**SUPPLIED INFORMATION**:
# # # #

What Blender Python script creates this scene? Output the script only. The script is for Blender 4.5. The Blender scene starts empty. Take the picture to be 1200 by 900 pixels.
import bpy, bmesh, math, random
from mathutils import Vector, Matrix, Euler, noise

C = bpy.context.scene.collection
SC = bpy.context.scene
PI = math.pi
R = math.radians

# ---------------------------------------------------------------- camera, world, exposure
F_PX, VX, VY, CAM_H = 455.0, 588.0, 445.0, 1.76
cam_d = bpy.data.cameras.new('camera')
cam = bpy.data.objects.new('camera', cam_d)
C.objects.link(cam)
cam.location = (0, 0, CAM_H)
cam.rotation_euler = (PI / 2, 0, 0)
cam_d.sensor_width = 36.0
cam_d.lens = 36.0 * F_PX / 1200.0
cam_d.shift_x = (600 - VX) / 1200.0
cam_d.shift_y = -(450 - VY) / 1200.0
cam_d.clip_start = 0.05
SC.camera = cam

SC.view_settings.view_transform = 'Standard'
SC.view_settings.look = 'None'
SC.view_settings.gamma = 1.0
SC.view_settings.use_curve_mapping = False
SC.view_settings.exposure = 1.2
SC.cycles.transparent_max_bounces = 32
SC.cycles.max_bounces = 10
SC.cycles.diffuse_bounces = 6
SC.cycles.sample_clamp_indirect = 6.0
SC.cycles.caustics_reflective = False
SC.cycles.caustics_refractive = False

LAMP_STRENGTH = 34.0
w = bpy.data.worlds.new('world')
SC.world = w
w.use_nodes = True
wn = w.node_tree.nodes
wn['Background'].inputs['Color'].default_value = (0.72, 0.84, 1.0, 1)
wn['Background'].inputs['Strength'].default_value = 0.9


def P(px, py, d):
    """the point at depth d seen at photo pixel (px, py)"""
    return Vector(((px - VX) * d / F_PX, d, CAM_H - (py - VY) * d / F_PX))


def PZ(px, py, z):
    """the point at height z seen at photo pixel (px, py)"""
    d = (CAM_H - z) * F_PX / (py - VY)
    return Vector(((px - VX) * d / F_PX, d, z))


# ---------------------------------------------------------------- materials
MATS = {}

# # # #

**SET EXERCISE**: Repeat exactly, please, each line from the beginning of the data through the line with "SC.camera = cam" in it, and only those lines.

**SOLUTION FOR THIS PROBLEM**:
What Blender Python script creates this scene? Output the script only. The script is for Blender 4.5. The Blender scene starts empty. Take the picture to be 1200 by 900 pixels.
import bpy, bmesh, math, random
from mathutils import Vector, Matrix, Euler, noise

C = bpy.context.scene.collection
SC = bpy.context.scene
PI = math.pi
R = math.radians

# ---------------------------------------------------------------- camera, world, exposure
F_PX, VX, VY, CAM_H = 455.0, 588.0, 445.0, 1.76
cam_d = bpy.data.cameras.new('camera')
cam = bpy.data.objects.new('camera', cam_d)
C.objects.link(cam)
cam.location = (0, 0, CAM_H)
cam.rotation_euler = (PI / 2, 0, 0)
cam_d.sensor_width = 36.0
cam_d.lens = 36.0 * F_PX / 1200.0
cam_d.shift_x = (600 - VX) / 1200.0
cam_d.shift_y = -(450 - VY) / 1200.0
cam_d.clip_start = 0.05
SC.camera = cam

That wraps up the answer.